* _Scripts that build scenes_
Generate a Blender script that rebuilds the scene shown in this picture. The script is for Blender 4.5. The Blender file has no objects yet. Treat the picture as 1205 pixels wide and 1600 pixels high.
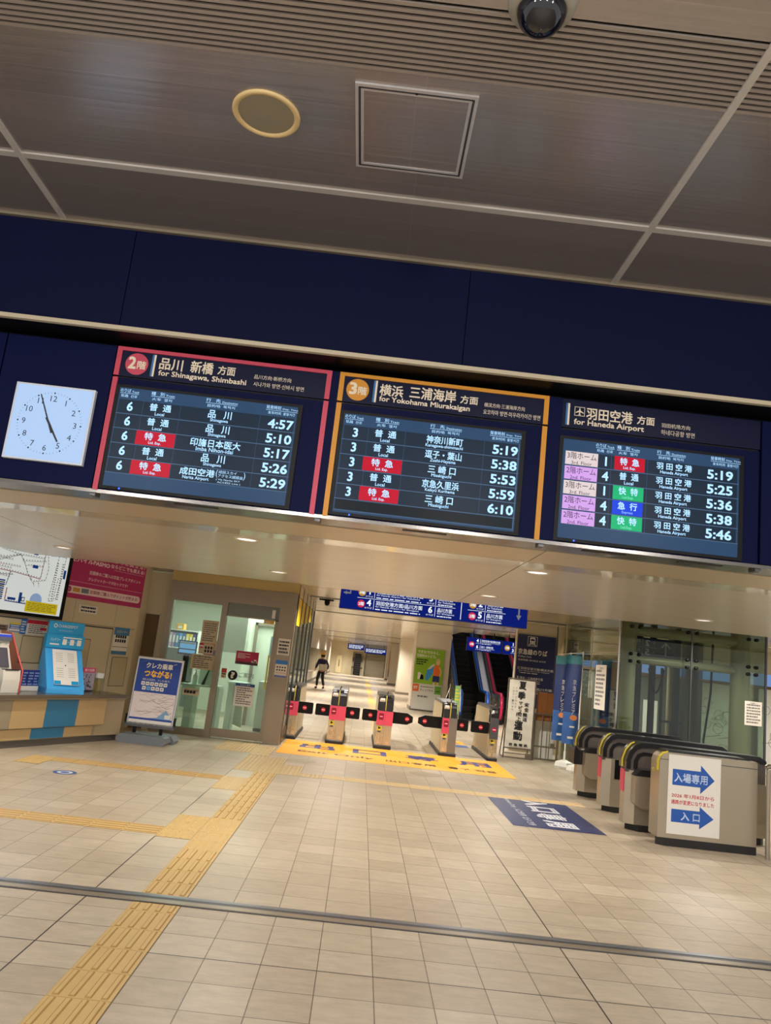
import bpy, bmesh, math, random
from mathutils import Matrix, Vector
random.seed(7)
S = bpy.context.scene
C = S.collection
# ------------------------------------------------------------------ camera
F_PX, PITCH, ROLL, YAW, EYE = 1199.7, math.radians(10.808), math.radians(6.433), math.radians(0.578), 1.65
_f = Vector((math.sin(YAW)*math.cos(PITCH), math.cos(YAW)*math.cos(PITCH), math.sin(PITCH)))
_r0 = Vector((math.cos(YAW), -math.sin(YAW), 0)); _u0 = _r0.cross(_f)
_r = _r0*math.cos(ROLL)+_u0*math.sin(ROLL); _u = -_r0*math.sin(ROLL)+_u0*math.cos(ROLL)
cam = bpy.data.cameras.new('camera'); cam.sensor_fit = 'HORIZONTAL'; cam.sensor_width = 36
cam.lens = F_PX/1205*36; cam.clip_start = .05; cam.clip_end = 300
co = bpy.data.objects.new('camera', cam); C.objects.link(co)
m3 = Matrix((_r, _u, -_f)).transposed(); co.matrix_world = Matrix.Translation((0, 0, EYE)) @ m3.to_4x4()
S.camera = co
# ------------------------------------------------------------------ exposure, world, lights
S.view_settings.view_transform = 'Standard'; S.view_settings.look = 'None'
S.view_settings.exposure = 0.0; S.view_settings.gamma = 1.0; S.view_settings.use_curve_mapping = False
W = bpy.data.worlds.new('world'); S.world = W; W.use_nodes = True
W.node_tree.nodes['Background'].inputs[0].default_value = (1.0, .97, .94, 1)
W.node_tree.nodes['Background'].inputs[1].default_value = .85
WARM, NEUTRAL, COOL = (1, .95, .87), (1, .97, .94), (.93, 1, .95)
def lamp(name, loc, power, size=.2, color=WARM, spot=150, rot=(0, 0, 0)):
    if spot == 360:
        l = bpy.data.lights.new(name, 'POINT'); l.shadow_soft_size = size
    elif spot:
        l = bpy.data.lights.new(name, 'SPOT'); l.spot_size = math.radians(spot); l.spot_blend = .8; l.shadow_soft_size = size
    else:
        l = bpy.data.lights.new(name, 'AREA'); l.shape = 'RECTANGLE'; l.size, l.size_y = size
    l.energy = power; l.color = color
    o = bpy.data.objects.new(name, l); C.objects.link(o); o.location = loc; o.rotation_euler = rot
    return o
FRONT_W, SOFFIT_W, HALL_W, OFFICE_W = 110, 165, 300, 55
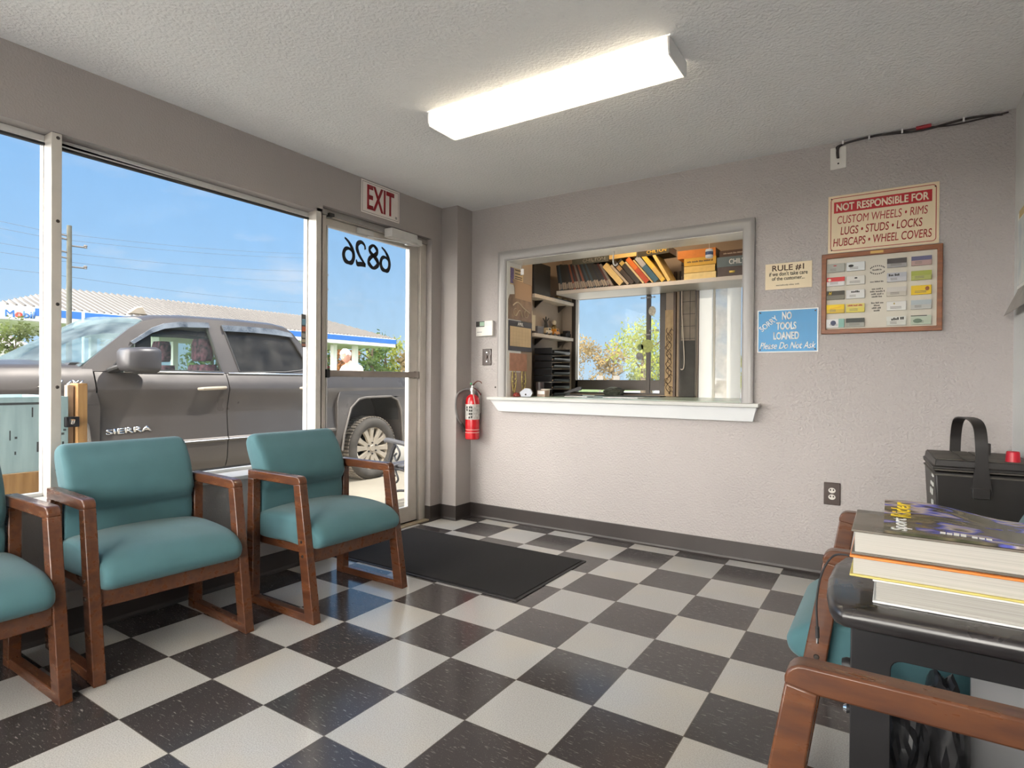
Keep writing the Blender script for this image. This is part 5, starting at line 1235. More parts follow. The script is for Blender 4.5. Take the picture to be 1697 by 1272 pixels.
# seats
for s in (-1, 1):
    seat = MB().box((s * .42 - .25, -.95, .60), (s * .42 + .25, -.45, .82)).build('front_seat', m_camo, tr, bevel=.06)
    mb = MB(); mb.loft([[(s * .42 + a * .25 * k, -.47 + b * .07 + dy, z) for a, b in rrect(-1, -1, 1, 1, .4, 3)] for z, k, dy in ((.78, .9, 0), (1.0, 1.0, .05), (1.28, .95, .10), (1.42, .7, .12))]); mb.build('seat_back', m_camo, seat, smooth=50)
    mb = MB(); mb.loft([[(s * .42 + a * .14 * k, -.36 + b * .055, z) for a, b in rrect(-1, -1, 1, 1, .5, 3)] for z, k in ((1.46, .8), (1.49, 1), (1.64, 1), (1.69, .7))]); mb.build('headrest', m_camo, seat, smooth=50)
MB().box((-.80, .25, .62), (.80, .62, 1.30)).build('rear_bench', m_int, tr, bevel=.06)
MB().lathe([(.19 + .016 * math.cos(a * PI / 4), .016 * math.sin(a * PI / 4)) for a in range(8)], 24, Matrix.Translation((.42, -1.12, 1.20)) @ Matrix.Rotation(R(65), 4, 'X'), close=True).build('steering_wheel', m_tblk, tr)
# wheels
def wheel(sgn, yc):
    w = MB(); m = Matrix.Translation((0, yc, .40)) @ Matrix.Rotation(R(90 * sgn), 4, 'Y')
    prof = [(.275, .73), (.30, .71), (.37, .72), (.392, .745), (.40, .78), (.40, .93), (.392, .962), (.372, .985), (.33, .995), (.29, .985), (.268, .97)]
    w.lathe(prof, 48, m, close=True)
    mbw = w.build('tire', m_tire, tr, smooth=40)
    tread = MB()
    for k in range(56):
        a = 2 * PI * k / 56; mm = m @ Matrix.Rotation(a, 4, 'Z') @ Matrix.Translation((.402, 0, 0))
        for z0, z1, da in ((.745, .80, .0), (.81, .87, .02), (.88, .965, .0)): tread.box((-.004, -.016 + da * .4, z0), (.006, .012 + da * .4, z1), m=mm)
    tread.build('tread', m_tdust, mbw, weld=False)
    rmb = MB(); rmb.lathe([(.262, .74), (.262, .93), (.272, .972), (.284, .978), (.284, .962), (.270, .955), (.250, .92), (.250, .74)], 48, m, close=True); rm = rmb.build('rim', m_rim, tr, smooth=40)
    sp = MB()
    for k in range(6):
        for da in (-13, 13):
            mm = m @ Matrix.Rotation(R(60 * k + 15), 4, 'Z')
            p0 = Vector((.075, .012 * (1 if da > 0 else -1), .945)); a = R(da); p1 = Vector((.262 * math.cos(a), .262 * math.sin(a), .958))
            d_ = (p1 - p0); n_ = Vector((-d_.y, d_.x, 0)).normalized()
            sp.loft([[mm @ (p + n_ * w_ + Vector((0, 0, dz))) for w_, dz in ((-wd, -.018), (wd, -.018), (wd * .7, .008), (-wd * .7, .008))] for p, wd in ((p0, .036), (p0.lerp(p1, .55), .034), (p1, .046))])
    sp.build('spokes', m_rim, rm, weld=False, smooth=30)
    hb = MB().lathe([(0, .965), (.035, .965), (.045, .955), (.092, .952), (.098, .93), (.098, .90), (0, .90)], 28, m).build('hub', m_rim, rm, smooth=30)
    for k in range(6): MB().cyl(m @ Vector((.07 * math.cos(k * PI / 3), .07 * math.sin(k * PI / 3), .945)), m @ Vector((.07 * math.cos(k * PI / 3), .07 * math.sin(k * PI / 3), .966)), .0115, 8).build('lug_nut', m_tblk, rm)
    MB().lathe([(0, .88), (.17, .88), (.17, .86), (0, .86)], 28, m).build('brake_disc', m_tblk, rm)
for sgn in (1, -1):
    for yc in (1.555, -2.10): wheel(sgn, yc)
for yc in (1.555, -2.10):
    for s in (1, -1):
        pa = [(yc - .56, .42), (yc - .53, .64), (yc - .42, .96), (yc - .28, 1.065), (yc - .15, 1.085), (yc + .29, 1.09), (yc + .42, 1.04), (yc + .50, .90), (yc + .56, .42)]
        pb = [(a, b) if b > .42 else (a, .42) for a, b in arch_poly(yc)]
        MB().prism(pa + pb[::-1], 'x', s * .50, s * .945).build('wheel_well', m_tblk, tr, smooth=40)
        MB().prism(pa, 'x', s * .48, s * .50).build('inner_fender', m_tblk, tr)
letters('model_lettering', 'SIERRA', m_tchr, .365, .05, (.958, -1.480, .788), (0, 1, .04), (0, 0, 1), tr, bold=.03, thick=.012)
letters('fender_lettering', 'Z71', m_tchr, .17, .055, (.999, -1.97, 1.20), (0, 1, 0), (0, 0, 1), tr, bold=.03, shear=.4, thick=.012)
letters('fender_lettering', '4X4', m_tchr, .12, .06, (.999, -1.78, 1.195), (0, 1, 0), (0, 0, 1), tr, bold=.03, shear=.3, thick=.012)

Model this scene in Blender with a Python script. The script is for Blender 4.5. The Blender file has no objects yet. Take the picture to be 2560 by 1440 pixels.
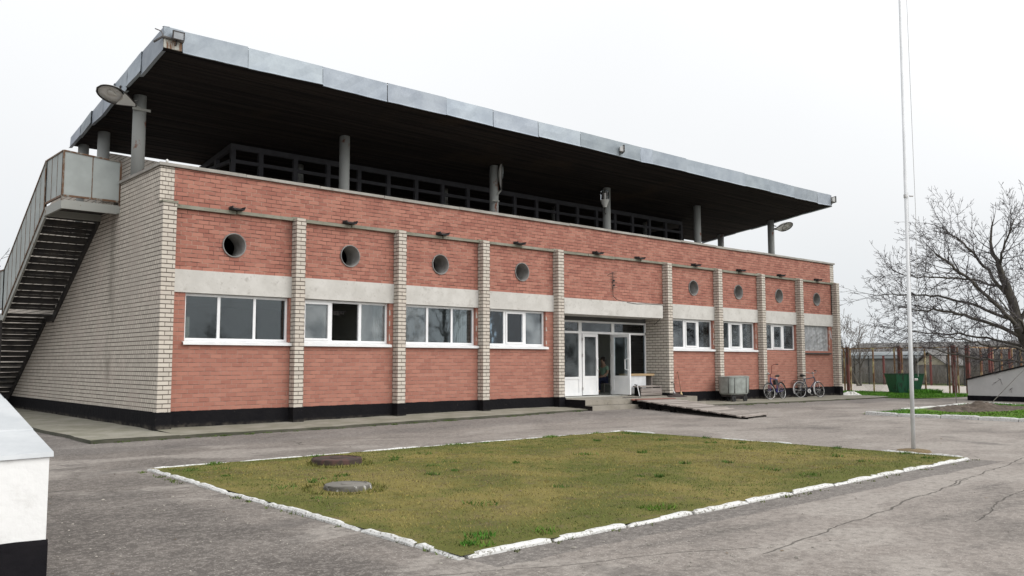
import bpy, math, random
from math import radians, sin, cos, pi
from mathutils import Vector, Matrix

scene = bpy.context.scene
COL = scene.collection

# ---------------------------------------------------------------- camera
cam_d = bpy.data.cameras.new("camera"); cam = bpy.data.objects.new("camera", cam_d); COL.objects.link(cam)
cam_d.sensor_width = 36.0; cam_d.lens = 30.4586; cam_d.clip_start = 0.1; cam_d.clip_end = 3000
YAW, PIT, ROL = radians(41.822), radians(4.9251), radians(-0.0759)
fw = Vector((sin(YAW) * cos(PIT), cos(YAW) * cos(PIT), sin(PIT)))
r0 = Vector((cos(YAW), -sin(YAW), 0)); u0 = r0.cross(fw)
rt = cos(ROL) * r0 + sin(ROL) * u0; up = -sin(ROL) * r0 + cos(ROL) * u0
CAMP = Vector((-6.9319, -19.6369, 1.5564))
cam.matrix_world = Matrix(((rt.x, up.x, -fw.x, CAMP.x), (rt.y, up.y, -fw.y, CAMP.y), (rt.z, up.z, -fw.z, CAMP.z), (0, 0, 0, 1)))
scene.camera = cam

# ---------------------------------------------------------------- world: overcast sky
SUN_EL, SUN_AZ = radians(40), radians(156)          # azimuth clockwise from +Y
w = bpy.data.worlds.new("World"); scene.world = w; w.use_nodes = True
nt = w.node_tree; nt.nodes.clear()
o = nt.nodes.new("ShaderNodeOutputWorld"); bg = nt.nodes.new("ShaderNodeBackground")
sky = nt.nodes.new("ShaderNodeTexSky"); sky.sky_type = 'NISHITA'; sky.sun_disc = False
sky.sun_elevation = SUN_EL; sky.sun_rotation = SUN_AZ; sky.dust_density = 4.0
skys = nt.nodes.new("ShaderNodeVectorMath"); skys.operation = 'SCALE'; skys.inputs[3].default_value = 0.10
tc = nt.nodes.new("ShaderNodeTexCoord"); sp = nt.nodes.new("ShaderNodeSeparateXYZ")
ramp = nt.nodes.new("ShaderNodeValToRGB")
ramp.color_ramp.elements[0].position = 0.0; ramp.color_ramp.elements[0].color = (0.83, 0.87, 0.90, 1)
ramp.color_ramp.elements[1].position = 0.45; ramp.color_ramp.elements[1].color = (1.16, 1.17, 1.18, 1)
e = ramp.color_ramp.elements.new(0.16); e.color = (0.985, 1.0, 1.015, 1)
noi = nt.nodes.new("ShaderNodeTexNoise"); noi.inputs["Scale"].default_value = 2.2; noi.inputs["Detail"].default_value = 3
mulz = nt.nodes.new("ShaderNodeMath"); mulz.operation = 'MULTIPLY_ADD'; mulz.inputs[1].default_value = 0.22; 
mix = nt.nodes.new("ShaderNodeMix"); mix.data_type = 'RGBA'; mix.inputs[0].default_value = 0.93
L = nt.links.new
L(tc.outputs["Generated"], sp.inputs[0]); L(tc.outputs["Generated"], noi.inputs["Vector"])
L(noi.outputs["Fac"], mulz.inputs[0]); L(sp.outputs["Z"], mulz.inputs[2])
sub = nt.nodes.new("ShaderNodeMath"); sub.operation = 'SUBTRACT'; sub.inputs[1].default_value = 0.11
L(mulz.outputs[0], sub.inputs[0]); L(sub.outputs[0], ramp.inputs[0])
L(sky.outputs[0], skys.inputs[0]); L(skys.outputs[0], mix.inputs[6]); L(ramp.outputs[0], mix.inputs[7])
# cloud cover is thinner, and so brighter, on the sun's side
dt = nt.nodes.new("ShaderNodeVectorMath"); dt.operation = 'DOT_PRODUCT'; dt.inputs[1].default_value = (sin(SUN_AZ) * cos(SUN_EL), cos(SUN_AZ) * cos(SUN_EL), sin(SUN_EL)); L(tc.outputs["Generated"], dt.inputs[0])
mr = nt.nodes.new("ShaderNodeMapRange"); mr.interpolation_type = 'SMOOTHSTEP'; mr.inputs[1].default_value = 0.0; mr.inputs[2].default_value = 1.0; mr.inputs[3].default_value = 0.99; mr.inputs[4].default_value = 1.62; L(dt.outputs["Value"], mr.inputs[0])
gl_ = nt.nodes.new("ShaderNodeVectorMath"); gl_.operation = 'SCALE'; L(mix.outputs[2], gl_.inputs[0]); L(mr.outputs[0], gl_.inputs[3])
L(gl_.outputs[0], bg.inputs[0]); bg.inputs[1].default_value = 0.97; L(bg.outputs[0], o.inputs[0])

sun_d = bpy.data.lights.new("sun", 'SUN'); sun_d.energy = 1.5; sun_d.angle = radians(50); sun_d.color = (1.0, 0.965, 0.91)
sun = bpy.data.objects.new("sun", sun_d); COL.objects.link(sun)
sd = Vector((sin(SUN_AZ) * cos(SUN_EL), cos(SUN_AZ) * cos(SUN_EL), sin(SUN_EL)))
sun.rotation_euler = sd.to_track_quat('Z', 'Y').to_euler(); sun.location = (0, -30, 40)
vs = scene.view_settings; vs.view_transform = 'Standard'; vs.look = 'None'; vs.exposure = 0.0; vs.gamma = 1.0
scene.cycles.max_bounces = 6; scene.cycles.transparent_max_bounces = 12; scene.cycles.use_denoising = True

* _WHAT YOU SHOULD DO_
Everything from the first line of the records through the line containing "FRONT_W, SOFFIT_W, HALL_W, OFFICE_W" should be reproduced exactly, apart from the pictures.

* _RESULT FOR THIS EXERCISE_
Generate a Blender script that rebuilds the scene shown in this picture. The script is for Blender 4.5. The Blender file has no objects yet. Treat the picture as 1205 pixels wide and 1600 pixels high.
import bpy, bmesh, math, random
from mathutils import Matrix, Vector
random.seed(7)
S = bpy.context.scene
C = S.collection
# ------------------------------------------------------------------ camera
F_PX, PITCH, ROLL, YAW, EYE = 1199.7, math.radians(10.808), math.radians(6.433), math.radians(0.578), 1.65
_f = Vector((math.sin(YAW)*math.cos(PITCH), math.cos(YAW)*math.cos(PITCH), math.sin(PITCH)))
_r0 = Vector((math.cos(YAW), -math.sin(YAW), 0)); _u0 = _r0.cross(_f)
_r = _r0*math.cos(ROLL)+_u0*math.sin(ROLL); _u = -_r0*math.sin(ROLL)+_u0*math.cos(ROLL)
cam = bpy.data.cameras.new('camera'); cam.sensor_fit = 'HORIZONTAL'; cam.sensor_width = 36
cam.lens = F_PX/1205*36; cam.clip_start = .05; cam.clip_end = 300
co = bpy.data.objects.new('camera', cam); C.objects.link(co)
m3 = Matrix((_r, _u, -_f)).transposed(); co.matrix_world = Matrix.Translation((0, 0, EYE)) @ m3.to_4x4()
S.camera = co
# ------------------------------------------------------------------ exposure, world, lights
S.view_settings.view_transform = 'Standard'; S.view_settings.look = 'None'
S.view_settings.exposure = 0.0; S.view_settings.gamma = 1.0; S.view_settings.use_curve_mapping = False
W = bpy.data.worlds.new('world'); S.world = W; W.use_nodes = True
W.node_tree.nodes['Background'].inputs[0].default_value = (1.0, .97, .94, 1)
W.node_tree.nodes['Background'].inputs[1].default_value = .85
WARM, NEUTRAL, COOL = (1, .95, .87), (1, .97, .94), (.93, 1, .95)
def lamp(name, loc, power, size=.2, color=WARM, spot=150, rot=(0, 0, 0)):
    if spot == 360:
        l = bpy.data.lights.new(name, 'POINT'); l.shadow_soft_size = size
    elif spot:
        l = bpy.data.lights.new(name, 'SPOT'); l.spot_size = math.radians(spot); l.spot_blend = .8; l.shadow_soft_size = size
    else:
        l = bpy.data.lights.new(name, 'AREA'); l.shape = 'RECTANGLE'; l.size, l.size_y = size
    l.energy = power; l.color = color
    o = bpy.data.objects.new(name, l); C.objects.link(o); o.location = loc; o.rotation_euler = rot
    return o
FRONT_W, SOFFIT_W, HALL_W, OFFICE_W = 110, 165, 300, 55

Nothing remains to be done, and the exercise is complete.